Problem to work on: Output the lines below exactly, please, from the first line until the line with "bmesh.ops.recalc_face_normals(bm, faces=bm.faces)", counting both.

Input rows:
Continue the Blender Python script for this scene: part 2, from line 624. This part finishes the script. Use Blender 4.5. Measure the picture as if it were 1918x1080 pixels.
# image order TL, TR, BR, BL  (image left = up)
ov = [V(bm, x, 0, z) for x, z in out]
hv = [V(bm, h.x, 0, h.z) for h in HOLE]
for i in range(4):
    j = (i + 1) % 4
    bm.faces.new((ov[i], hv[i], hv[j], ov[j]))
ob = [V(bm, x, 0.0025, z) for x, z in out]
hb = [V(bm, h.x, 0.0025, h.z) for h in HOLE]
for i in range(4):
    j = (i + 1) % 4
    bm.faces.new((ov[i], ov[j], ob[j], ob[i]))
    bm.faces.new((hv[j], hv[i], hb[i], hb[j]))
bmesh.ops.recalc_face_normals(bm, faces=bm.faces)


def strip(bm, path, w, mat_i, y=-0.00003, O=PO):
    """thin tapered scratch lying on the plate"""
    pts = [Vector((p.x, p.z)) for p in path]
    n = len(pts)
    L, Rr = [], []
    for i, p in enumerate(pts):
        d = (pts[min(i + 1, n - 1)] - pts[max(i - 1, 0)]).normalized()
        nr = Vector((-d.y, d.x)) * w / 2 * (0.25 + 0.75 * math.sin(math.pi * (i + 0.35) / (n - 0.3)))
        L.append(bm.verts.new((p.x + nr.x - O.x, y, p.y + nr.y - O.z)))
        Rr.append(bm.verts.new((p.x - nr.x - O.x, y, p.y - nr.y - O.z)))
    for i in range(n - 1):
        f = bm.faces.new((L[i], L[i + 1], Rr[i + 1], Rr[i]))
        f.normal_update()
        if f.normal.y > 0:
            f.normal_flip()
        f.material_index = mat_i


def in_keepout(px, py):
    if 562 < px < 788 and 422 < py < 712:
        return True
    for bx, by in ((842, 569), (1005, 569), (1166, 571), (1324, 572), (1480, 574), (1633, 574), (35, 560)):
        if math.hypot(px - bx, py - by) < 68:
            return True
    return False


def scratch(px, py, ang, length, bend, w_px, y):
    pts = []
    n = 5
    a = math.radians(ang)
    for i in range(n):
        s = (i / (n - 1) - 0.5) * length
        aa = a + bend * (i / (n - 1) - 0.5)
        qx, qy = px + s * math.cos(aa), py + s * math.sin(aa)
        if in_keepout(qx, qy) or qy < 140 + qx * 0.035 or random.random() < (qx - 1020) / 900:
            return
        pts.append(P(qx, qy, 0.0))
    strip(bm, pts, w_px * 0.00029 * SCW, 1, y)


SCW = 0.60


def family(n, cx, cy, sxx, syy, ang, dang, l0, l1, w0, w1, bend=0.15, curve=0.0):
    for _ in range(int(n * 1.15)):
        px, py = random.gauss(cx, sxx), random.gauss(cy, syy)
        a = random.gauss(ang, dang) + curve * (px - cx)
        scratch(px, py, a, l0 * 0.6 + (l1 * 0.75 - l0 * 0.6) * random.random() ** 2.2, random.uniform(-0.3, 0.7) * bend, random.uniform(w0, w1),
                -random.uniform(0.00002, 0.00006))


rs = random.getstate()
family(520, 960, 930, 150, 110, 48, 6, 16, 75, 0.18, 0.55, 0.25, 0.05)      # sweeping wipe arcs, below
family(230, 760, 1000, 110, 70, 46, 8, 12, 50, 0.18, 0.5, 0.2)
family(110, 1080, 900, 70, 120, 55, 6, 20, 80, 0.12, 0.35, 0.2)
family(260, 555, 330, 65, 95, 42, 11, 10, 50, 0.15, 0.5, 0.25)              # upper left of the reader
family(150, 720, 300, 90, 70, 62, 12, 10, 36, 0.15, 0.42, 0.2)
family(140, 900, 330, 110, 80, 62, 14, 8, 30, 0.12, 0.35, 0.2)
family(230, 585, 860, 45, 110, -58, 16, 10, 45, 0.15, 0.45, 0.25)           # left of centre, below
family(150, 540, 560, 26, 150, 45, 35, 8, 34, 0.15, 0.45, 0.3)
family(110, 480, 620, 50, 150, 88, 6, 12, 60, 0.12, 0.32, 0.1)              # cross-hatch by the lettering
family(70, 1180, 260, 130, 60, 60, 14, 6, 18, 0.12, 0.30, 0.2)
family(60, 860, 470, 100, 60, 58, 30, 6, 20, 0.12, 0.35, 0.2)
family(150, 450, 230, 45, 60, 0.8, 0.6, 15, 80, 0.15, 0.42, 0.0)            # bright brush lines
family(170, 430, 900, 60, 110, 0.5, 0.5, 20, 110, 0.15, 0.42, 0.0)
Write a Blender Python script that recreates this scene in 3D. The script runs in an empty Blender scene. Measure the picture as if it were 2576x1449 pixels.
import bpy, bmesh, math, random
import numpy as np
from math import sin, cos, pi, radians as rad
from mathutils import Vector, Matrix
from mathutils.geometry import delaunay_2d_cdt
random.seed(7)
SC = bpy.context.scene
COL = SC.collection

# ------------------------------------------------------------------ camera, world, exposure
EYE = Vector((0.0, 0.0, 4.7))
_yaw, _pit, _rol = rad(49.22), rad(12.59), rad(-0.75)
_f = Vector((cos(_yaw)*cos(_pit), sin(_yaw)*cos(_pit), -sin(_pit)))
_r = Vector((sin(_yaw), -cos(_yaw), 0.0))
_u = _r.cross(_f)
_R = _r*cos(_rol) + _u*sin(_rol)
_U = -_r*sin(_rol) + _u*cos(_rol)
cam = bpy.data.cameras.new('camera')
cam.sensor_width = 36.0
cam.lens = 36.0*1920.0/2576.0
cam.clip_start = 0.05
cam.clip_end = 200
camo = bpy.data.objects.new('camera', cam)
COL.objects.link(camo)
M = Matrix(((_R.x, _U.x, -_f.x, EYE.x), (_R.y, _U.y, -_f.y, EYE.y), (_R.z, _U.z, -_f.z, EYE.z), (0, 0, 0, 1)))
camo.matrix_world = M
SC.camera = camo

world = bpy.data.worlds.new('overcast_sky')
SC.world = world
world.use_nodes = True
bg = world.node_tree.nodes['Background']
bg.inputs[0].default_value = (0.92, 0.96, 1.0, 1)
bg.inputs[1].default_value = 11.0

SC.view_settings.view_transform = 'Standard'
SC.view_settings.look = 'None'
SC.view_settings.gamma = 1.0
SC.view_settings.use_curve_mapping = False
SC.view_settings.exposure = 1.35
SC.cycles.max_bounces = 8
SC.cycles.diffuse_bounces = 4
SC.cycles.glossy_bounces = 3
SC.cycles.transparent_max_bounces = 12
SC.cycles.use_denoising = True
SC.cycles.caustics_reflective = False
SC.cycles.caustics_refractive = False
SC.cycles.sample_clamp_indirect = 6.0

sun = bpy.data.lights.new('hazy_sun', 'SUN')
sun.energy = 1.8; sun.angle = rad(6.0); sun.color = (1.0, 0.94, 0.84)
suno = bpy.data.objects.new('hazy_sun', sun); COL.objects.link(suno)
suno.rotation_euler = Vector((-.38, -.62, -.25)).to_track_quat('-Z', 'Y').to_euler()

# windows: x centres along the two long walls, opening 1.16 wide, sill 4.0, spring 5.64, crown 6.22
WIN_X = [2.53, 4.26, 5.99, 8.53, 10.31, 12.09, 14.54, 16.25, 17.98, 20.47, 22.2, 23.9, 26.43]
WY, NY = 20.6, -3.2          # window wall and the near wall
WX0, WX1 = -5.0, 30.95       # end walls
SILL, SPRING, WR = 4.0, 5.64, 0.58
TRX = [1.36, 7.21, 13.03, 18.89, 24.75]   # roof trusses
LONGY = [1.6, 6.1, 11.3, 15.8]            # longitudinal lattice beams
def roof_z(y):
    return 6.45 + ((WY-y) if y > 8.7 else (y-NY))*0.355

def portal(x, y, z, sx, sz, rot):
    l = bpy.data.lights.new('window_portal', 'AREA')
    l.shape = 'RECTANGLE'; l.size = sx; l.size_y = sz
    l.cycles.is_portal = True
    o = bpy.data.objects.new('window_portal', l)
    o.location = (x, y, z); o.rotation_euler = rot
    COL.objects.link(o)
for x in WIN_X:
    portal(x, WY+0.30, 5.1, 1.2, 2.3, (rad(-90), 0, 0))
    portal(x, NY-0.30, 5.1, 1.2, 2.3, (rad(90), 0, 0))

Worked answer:
Continue the Blender Python script for this scene: part 2, from line 624. This part finishes the script. Use Blender 4.5. Measure the picture as if it were 1918x1080 pixels.
# image order TL, TR, BR, BL  (image left = up)
ov = [V(bm, x, 0, z) for x, z in out]
hv = [V(bm, h.x, 0, h.z) for h in HOLE]
for i in range(4):
    j = (i + 1) % 4
    bm.faces.new((ov[i], hv[i], hv[j], ov[j]))
ob = [V(bm, x, 0.0025, z) for x, z in out]
hb = [V(bm, h.x, 0.0025, h.z) for h in HOLE]
for i in range(4):
    j = (i + 1) % 4
    bm.faces.new((ov[i], ov[j], ob[j], ob[i]))
    bm.faces.new((hv[j], hv[i], hb[i], hb[j]))
bmesh.ops.recalc_face_normals(bm, faces=bm.faces)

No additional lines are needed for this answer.